> [To be done]: Please print exactly the lines below, from the start of the material up to and including the line with "o = link_mesh('wall_right', bm, M_wall);", but none of the pictures.

-*-*-

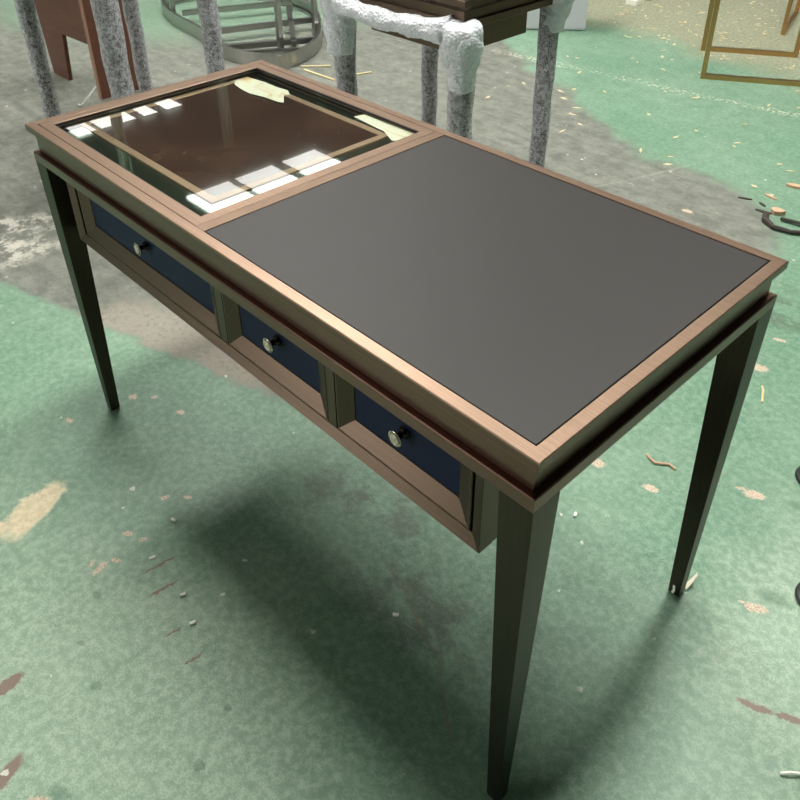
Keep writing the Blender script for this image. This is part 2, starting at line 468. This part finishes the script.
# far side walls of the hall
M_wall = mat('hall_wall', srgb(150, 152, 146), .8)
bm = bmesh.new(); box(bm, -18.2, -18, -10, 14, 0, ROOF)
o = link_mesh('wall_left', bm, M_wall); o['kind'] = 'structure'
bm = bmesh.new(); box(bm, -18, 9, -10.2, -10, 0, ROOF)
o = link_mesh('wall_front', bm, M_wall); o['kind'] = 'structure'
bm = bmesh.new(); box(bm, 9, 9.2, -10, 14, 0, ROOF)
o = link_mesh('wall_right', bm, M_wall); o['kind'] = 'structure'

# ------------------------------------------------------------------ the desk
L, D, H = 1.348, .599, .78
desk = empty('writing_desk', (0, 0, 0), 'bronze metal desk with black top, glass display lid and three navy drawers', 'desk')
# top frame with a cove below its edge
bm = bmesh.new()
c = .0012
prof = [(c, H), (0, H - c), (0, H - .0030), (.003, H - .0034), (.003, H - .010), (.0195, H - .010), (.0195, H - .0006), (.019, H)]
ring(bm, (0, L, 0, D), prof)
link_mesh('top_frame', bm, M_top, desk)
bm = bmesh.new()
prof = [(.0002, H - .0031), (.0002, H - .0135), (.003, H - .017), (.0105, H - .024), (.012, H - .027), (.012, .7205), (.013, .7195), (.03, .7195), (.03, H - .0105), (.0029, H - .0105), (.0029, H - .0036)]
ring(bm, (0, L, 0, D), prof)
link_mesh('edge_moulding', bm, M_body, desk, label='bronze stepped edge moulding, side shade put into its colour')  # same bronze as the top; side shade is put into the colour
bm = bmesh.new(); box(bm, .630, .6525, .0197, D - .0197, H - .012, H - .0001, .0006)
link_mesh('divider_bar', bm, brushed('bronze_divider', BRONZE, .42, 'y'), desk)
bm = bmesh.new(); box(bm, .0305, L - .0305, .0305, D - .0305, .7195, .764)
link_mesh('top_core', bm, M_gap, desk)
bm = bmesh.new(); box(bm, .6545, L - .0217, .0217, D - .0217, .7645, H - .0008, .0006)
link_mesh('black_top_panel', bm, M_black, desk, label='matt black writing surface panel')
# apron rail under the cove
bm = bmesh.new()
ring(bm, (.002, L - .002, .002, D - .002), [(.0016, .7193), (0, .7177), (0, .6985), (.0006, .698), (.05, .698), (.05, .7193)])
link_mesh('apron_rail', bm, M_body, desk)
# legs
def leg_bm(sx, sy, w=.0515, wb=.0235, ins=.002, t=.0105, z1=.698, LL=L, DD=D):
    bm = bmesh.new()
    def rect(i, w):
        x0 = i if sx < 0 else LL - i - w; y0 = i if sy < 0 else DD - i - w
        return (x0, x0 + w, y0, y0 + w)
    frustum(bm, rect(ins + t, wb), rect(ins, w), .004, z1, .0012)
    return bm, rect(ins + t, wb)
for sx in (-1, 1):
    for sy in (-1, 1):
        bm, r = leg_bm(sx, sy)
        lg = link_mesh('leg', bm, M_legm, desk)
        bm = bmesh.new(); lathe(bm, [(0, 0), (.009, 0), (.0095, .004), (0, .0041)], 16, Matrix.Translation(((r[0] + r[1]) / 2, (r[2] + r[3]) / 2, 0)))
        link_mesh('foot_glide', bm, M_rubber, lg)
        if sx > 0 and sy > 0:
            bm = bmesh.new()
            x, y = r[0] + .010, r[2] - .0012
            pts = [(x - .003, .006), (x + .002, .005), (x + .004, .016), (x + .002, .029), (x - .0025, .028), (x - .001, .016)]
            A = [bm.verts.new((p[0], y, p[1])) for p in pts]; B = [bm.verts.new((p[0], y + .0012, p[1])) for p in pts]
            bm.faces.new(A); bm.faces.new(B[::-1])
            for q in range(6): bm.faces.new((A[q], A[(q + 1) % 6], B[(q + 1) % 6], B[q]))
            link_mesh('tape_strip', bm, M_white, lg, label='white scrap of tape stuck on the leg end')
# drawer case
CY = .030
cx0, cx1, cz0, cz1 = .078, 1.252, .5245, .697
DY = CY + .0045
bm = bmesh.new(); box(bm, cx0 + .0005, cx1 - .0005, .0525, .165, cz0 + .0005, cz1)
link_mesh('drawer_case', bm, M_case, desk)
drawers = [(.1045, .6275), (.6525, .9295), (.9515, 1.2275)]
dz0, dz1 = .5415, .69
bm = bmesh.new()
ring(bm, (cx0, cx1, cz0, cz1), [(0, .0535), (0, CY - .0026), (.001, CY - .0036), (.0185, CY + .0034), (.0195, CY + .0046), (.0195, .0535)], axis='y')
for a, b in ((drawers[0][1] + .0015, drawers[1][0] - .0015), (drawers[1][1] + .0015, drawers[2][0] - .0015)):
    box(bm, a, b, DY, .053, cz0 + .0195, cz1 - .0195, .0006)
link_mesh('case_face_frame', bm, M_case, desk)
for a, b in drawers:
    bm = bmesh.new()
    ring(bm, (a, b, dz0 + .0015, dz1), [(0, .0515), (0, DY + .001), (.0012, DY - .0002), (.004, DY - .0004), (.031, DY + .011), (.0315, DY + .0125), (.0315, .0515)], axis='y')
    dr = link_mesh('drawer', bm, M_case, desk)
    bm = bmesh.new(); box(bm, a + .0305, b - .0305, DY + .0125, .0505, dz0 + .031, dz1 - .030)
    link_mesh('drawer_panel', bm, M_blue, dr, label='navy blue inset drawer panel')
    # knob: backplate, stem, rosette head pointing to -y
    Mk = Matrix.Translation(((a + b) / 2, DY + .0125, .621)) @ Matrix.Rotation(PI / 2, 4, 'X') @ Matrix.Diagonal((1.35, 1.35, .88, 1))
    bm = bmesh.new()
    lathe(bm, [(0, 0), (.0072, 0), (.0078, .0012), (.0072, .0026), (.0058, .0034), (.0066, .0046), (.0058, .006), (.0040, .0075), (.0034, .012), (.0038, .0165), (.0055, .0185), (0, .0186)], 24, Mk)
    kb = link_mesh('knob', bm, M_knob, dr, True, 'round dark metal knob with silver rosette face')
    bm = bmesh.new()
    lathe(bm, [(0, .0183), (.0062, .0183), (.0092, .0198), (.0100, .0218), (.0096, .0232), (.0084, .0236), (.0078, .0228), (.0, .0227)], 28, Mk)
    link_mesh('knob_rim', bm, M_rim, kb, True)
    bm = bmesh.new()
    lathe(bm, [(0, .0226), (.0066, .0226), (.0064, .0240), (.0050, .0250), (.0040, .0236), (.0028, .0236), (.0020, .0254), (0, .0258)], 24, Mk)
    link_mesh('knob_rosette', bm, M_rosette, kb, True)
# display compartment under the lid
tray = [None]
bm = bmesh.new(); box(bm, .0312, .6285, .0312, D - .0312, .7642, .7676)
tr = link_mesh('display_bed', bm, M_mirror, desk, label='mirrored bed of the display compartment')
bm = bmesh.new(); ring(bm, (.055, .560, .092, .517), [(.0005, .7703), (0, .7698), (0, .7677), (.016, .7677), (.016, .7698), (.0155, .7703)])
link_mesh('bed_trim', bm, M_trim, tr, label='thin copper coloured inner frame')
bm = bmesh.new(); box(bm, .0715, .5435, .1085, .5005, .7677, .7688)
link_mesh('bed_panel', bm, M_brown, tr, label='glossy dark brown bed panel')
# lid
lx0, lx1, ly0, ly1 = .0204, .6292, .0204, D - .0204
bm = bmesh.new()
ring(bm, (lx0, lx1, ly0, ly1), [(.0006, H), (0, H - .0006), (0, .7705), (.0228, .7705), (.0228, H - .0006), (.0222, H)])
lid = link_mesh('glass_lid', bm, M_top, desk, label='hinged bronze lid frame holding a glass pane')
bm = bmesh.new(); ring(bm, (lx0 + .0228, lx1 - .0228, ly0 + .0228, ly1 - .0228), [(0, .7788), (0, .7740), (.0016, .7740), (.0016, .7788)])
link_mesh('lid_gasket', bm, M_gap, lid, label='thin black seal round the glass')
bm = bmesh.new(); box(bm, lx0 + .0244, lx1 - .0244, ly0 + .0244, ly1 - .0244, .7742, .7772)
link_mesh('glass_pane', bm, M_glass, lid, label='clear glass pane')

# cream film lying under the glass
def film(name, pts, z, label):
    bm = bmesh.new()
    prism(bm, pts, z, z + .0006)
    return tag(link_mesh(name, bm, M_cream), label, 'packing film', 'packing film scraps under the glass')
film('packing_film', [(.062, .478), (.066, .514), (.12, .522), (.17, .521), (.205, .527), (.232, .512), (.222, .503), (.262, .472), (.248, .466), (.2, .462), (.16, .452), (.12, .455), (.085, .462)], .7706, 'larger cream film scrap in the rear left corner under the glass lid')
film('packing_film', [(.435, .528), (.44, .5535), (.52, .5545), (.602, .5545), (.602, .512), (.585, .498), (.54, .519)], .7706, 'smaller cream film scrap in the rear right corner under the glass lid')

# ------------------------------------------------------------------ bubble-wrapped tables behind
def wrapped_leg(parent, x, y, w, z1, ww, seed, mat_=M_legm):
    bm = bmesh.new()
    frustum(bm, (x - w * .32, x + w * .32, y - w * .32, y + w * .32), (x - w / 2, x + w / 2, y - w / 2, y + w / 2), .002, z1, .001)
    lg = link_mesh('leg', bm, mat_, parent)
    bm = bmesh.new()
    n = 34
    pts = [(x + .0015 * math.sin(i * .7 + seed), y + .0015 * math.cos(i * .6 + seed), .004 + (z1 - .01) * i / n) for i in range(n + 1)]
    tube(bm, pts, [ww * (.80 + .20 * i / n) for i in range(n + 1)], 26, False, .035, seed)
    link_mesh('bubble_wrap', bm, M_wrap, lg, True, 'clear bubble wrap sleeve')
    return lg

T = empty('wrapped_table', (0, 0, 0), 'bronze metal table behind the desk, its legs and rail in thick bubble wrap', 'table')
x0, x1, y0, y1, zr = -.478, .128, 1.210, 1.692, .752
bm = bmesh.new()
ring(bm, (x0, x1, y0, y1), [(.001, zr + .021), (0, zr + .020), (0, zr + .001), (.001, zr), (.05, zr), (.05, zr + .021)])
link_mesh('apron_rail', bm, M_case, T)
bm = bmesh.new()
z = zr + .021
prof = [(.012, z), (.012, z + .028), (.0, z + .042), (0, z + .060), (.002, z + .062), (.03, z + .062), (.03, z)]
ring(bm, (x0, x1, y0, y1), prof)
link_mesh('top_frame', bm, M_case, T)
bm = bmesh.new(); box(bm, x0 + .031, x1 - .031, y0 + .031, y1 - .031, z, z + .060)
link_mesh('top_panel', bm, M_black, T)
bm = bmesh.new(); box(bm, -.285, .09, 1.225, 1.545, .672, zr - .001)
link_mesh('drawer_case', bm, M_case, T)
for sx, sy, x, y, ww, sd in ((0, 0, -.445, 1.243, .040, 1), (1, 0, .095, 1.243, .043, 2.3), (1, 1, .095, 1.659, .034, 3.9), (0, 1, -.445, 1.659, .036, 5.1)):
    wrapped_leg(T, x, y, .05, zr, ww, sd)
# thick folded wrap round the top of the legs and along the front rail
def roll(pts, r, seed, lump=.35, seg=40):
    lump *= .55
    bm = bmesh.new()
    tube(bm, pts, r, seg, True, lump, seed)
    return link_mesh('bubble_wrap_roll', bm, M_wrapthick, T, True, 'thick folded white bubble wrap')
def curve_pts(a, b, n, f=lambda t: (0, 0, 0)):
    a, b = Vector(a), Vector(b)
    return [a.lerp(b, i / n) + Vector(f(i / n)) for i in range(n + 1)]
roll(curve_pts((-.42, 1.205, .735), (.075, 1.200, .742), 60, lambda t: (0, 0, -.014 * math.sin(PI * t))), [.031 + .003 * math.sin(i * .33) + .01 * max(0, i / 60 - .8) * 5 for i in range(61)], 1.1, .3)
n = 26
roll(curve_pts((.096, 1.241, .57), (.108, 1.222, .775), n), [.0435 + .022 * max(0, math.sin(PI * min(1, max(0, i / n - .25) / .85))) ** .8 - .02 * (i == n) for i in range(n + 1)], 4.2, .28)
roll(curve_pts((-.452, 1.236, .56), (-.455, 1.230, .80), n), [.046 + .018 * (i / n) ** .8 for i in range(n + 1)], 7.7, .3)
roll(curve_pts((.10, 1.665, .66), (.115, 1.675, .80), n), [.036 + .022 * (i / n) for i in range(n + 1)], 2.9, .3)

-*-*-

> [Task output]:
Keep writing the Blender script for this image. This is part 2, starting at line 468. This part finishes the script.
# far side walls of the hall
M_wall = mat('hall_wall', srgb(150, 152, 146), .8)
bm = bmesh.new(); box(bm, -18.2, -18, -10, 14, 0, ROOF)
o = link_mesh('wall_left', bm, M_wall); o['kind'] = 'structure'
bm = bmesh.new(); box(bm, -18, 9, -10.2, -10, 0, ROOF)
o = link_mesh('wall_front', bm, M_wall); o['kind'] = 'structure'
bm = bmesh.new(); box(bm, 9, 9.2, -10, 14, 0, ROOF)
o = link_mesh('wall_right', bm, M_wall); o['kind'] = 'structure'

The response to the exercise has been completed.